▶ _Work to do_
Look through the records that follow. Copy every line containing the word "scene".

▶ _Dataset content_

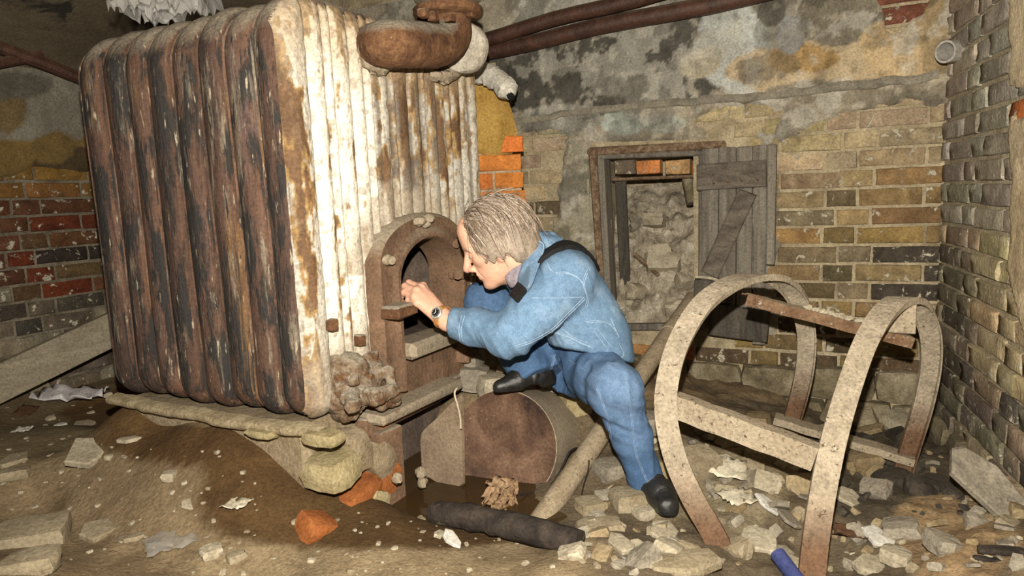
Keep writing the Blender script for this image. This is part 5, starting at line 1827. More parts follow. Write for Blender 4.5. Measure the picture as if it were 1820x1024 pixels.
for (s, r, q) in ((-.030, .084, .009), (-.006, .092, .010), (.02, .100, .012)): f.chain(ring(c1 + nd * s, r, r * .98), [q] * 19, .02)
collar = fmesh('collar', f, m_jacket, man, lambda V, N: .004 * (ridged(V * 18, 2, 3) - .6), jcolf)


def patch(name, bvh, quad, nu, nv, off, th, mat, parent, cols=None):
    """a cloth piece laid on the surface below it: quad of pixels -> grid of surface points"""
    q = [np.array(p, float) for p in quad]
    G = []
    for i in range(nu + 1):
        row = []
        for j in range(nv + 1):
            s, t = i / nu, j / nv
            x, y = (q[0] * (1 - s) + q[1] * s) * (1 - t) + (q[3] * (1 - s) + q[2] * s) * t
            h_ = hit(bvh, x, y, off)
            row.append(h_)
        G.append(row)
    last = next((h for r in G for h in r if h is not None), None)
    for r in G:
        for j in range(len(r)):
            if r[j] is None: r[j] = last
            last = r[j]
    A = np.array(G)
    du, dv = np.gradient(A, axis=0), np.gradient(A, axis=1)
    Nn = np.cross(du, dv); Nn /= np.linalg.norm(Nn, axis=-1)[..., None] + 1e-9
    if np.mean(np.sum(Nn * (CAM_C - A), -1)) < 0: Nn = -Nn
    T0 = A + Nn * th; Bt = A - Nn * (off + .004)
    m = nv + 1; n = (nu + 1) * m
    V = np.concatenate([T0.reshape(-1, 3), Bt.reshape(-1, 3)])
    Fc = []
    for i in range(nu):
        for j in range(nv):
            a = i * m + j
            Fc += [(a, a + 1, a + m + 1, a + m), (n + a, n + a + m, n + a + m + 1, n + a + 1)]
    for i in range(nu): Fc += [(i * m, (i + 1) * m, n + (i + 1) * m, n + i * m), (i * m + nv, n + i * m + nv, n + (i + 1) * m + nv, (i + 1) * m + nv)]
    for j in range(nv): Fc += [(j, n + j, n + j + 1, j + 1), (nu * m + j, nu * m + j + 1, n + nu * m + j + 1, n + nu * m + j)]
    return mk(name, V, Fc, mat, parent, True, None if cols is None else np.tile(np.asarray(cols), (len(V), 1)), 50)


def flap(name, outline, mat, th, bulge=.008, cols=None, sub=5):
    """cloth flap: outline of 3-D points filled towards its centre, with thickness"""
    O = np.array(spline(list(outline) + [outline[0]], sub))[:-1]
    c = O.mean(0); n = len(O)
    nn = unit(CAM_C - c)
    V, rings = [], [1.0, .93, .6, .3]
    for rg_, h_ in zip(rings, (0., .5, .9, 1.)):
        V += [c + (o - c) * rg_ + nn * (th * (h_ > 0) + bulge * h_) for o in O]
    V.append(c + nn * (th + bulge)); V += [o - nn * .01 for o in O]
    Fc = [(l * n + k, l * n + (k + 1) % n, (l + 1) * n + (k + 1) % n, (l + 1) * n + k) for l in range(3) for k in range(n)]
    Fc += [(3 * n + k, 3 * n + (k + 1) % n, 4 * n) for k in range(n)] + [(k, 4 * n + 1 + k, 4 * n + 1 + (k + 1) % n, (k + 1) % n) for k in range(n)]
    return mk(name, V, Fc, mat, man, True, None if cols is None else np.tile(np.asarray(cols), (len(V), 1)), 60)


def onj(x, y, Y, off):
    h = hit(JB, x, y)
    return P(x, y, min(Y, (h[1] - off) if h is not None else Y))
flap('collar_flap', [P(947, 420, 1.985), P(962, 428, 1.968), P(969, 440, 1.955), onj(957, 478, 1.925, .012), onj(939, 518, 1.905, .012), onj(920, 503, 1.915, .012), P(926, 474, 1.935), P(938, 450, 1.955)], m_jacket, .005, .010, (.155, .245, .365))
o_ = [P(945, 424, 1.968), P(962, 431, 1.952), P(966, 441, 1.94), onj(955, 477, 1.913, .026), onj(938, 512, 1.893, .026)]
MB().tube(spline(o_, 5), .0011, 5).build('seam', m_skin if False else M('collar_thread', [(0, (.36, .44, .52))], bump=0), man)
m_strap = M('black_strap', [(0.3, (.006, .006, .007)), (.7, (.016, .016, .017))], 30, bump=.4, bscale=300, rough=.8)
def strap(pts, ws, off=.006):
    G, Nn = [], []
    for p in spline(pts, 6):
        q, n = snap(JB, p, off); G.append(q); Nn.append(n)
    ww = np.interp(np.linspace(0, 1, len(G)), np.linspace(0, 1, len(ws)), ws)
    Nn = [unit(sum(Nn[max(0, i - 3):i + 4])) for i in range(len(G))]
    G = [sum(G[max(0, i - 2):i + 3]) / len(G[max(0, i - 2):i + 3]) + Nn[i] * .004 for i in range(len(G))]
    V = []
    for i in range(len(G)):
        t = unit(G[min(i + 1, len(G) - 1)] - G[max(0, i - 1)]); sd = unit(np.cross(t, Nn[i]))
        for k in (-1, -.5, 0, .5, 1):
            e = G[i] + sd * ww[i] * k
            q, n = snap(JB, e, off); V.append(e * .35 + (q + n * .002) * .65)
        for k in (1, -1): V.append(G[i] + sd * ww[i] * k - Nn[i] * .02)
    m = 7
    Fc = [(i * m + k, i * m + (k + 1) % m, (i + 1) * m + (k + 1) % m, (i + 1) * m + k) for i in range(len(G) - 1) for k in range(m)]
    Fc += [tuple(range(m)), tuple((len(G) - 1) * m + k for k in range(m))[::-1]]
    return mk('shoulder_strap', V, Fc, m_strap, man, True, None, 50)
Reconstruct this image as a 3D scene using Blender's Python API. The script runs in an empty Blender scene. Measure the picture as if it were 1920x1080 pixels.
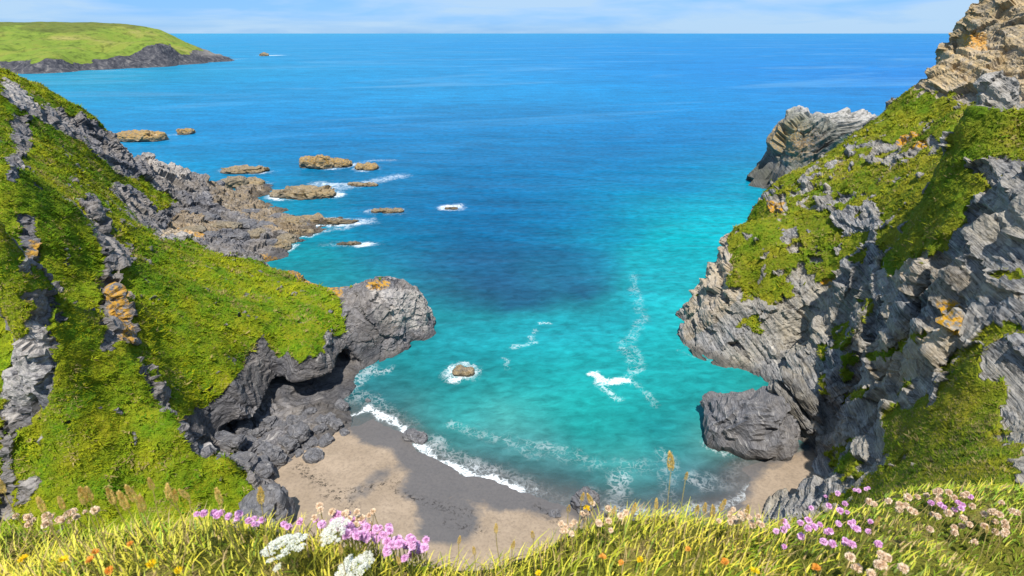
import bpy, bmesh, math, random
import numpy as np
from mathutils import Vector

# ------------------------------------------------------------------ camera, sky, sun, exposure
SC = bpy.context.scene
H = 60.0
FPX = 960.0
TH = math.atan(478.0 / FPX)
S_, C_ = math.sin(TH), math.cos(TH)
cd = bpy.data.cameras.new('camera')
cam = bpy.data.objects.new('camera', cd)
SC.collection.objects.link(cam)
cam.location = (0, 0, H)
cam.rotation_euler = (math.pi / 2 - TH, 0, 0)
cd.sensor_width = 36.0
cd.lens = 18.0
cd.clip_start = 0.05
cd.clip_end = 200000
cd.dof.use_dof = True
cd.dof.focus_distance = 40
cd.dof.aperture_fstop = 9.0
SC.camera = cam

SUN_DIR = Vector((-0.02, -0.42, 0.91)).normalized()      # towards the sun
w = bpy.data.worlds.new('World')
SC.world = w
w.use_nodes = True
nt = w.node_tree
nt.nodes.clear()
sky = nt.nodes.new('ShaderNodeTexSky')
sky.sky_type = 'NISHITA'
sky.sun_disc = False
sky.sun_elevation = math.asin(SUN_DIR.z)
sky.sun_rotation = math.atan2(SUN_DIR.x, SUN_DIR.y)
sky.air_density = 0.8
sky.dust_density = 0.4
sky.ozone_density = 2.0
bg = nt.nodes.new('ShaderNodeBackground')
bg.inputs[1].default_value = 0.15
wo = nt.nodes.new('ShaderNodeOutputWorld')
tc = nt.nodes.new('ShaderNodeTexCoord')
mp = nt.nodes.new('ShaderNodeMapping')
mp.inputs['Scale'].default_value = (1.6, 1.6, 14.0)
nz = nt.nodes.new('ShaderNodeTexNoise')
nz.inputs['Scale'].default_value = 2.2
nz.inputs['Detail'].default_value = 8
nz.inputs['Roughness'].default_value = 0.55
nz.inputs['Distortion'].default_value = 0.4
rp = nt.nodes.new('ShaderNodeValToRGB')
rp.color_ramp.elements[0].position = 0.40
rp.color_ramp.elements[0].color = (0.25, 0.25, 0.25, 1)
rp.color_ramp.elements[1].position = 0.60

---

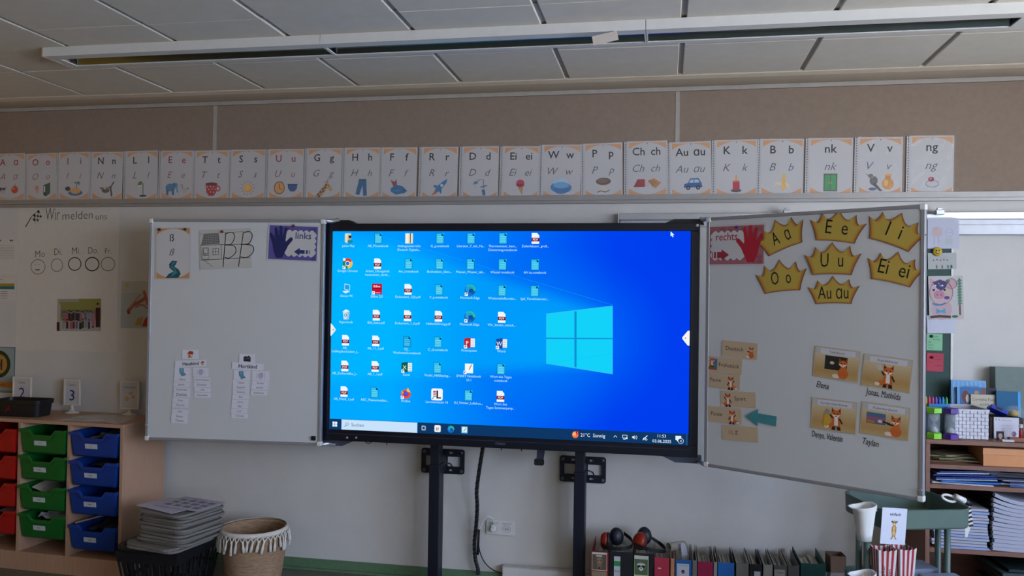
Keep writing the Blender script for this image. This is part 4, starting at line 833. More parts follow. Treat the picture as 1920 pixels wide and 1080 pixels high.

...

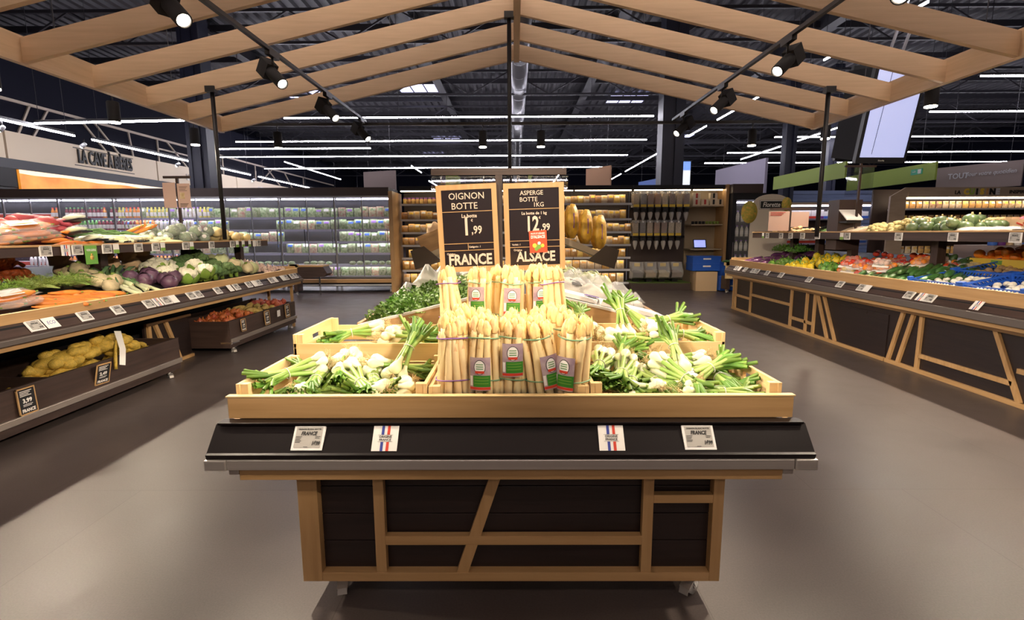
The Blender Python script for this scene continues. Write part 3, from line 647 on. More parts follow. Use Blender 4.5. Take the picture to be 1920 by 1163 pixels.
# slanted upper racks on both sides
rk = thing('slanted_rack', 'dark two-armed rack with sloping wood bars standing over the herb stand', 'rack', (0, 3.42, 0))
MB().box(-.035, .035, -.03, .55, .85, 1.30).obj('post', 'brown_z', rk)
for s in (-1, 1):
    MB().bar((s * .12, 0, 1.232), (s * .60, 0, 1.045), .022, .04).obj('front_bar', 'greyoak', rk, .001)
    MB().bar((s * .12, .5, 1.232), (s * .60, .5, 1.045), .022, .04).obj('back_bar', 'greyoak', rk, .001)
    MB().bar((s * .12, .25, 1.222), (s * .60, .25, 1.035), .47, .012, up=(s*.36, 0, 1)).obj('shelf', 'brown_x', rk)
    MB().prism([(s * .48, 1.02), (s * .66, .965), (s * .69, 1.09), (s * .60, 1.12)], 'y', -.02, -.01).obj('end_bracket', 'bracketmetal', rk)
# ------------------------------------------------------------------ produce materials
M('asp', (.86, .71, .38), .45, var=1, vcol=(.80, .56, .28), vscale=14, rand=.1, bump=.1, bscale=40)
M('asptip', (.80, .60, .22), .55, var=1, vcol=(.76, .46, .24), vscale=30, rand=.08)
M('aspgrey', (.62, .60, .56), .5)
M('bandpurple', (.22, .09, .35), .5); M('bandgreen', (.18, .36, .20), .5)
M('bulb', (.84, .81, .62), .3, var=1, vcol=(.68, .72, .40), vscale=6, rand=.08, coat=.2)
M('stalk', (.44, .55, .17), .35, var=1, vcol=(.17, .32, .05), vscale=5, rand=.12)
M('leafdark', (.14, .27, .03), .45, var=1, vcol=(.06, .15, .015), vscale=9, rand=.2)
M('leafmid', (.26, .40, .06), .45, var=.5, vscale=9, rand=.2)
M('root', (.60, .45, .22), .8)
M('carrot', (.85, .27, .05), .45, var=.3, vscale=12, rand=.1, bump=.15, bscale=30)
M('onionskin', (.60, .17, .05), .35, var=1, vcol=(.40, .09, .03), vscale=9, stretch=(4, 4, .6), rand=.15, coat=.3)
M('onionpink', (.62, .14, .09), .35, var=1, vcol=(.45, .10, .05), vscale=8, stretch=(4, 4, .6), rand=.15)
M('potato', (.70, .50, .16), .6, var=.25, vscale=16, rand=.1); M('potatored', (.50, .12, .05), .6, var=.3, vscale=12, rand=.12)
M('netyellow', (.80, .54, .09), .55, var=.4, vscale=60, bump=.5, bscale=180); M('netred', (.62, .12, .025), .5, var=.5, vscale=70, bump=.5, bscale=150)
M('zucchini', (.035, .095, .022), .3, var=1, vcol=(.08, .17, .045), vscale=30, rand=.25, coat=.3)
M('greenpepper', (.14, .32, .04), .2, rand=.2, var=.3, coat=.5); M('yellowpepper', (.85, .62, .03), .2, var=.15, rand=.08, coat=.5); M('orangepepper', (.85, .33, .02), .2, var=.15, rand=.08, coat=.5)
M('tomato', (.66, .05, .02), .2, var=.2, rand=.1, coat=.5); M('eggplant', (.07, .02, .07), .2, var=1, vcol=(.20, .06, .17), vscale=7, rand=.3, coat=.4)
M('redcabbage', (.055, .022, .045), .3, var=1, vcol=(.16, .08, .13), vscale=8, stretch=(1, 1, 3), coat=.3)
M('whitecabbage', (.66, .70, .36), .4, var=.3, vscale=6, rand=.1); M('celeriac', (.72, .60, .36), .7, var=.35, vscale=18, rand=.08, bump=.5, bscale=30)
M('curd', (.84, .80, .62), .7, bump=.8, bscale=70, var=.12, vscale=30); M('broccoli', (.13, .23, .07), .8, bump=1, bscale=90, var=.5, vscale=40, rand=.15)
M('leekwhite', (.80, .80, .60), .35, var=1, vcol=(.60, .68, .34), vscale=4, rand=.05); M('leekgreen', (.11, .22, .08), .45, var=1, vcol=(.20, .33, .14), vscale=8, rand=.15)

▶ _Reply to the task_
Reconstruct this image as a 3D scene using Blender's Python API. The script runs in an empty Blender scene. Measure the picture as if it were 1920x1080 pixels.
SC = bpy.context.scene
The Blender Python script for this scene continues. Write part 3, from line 647 on. More parts follow. Use Blender 4.5. Take the picture to be 1920 by 1163 pixels.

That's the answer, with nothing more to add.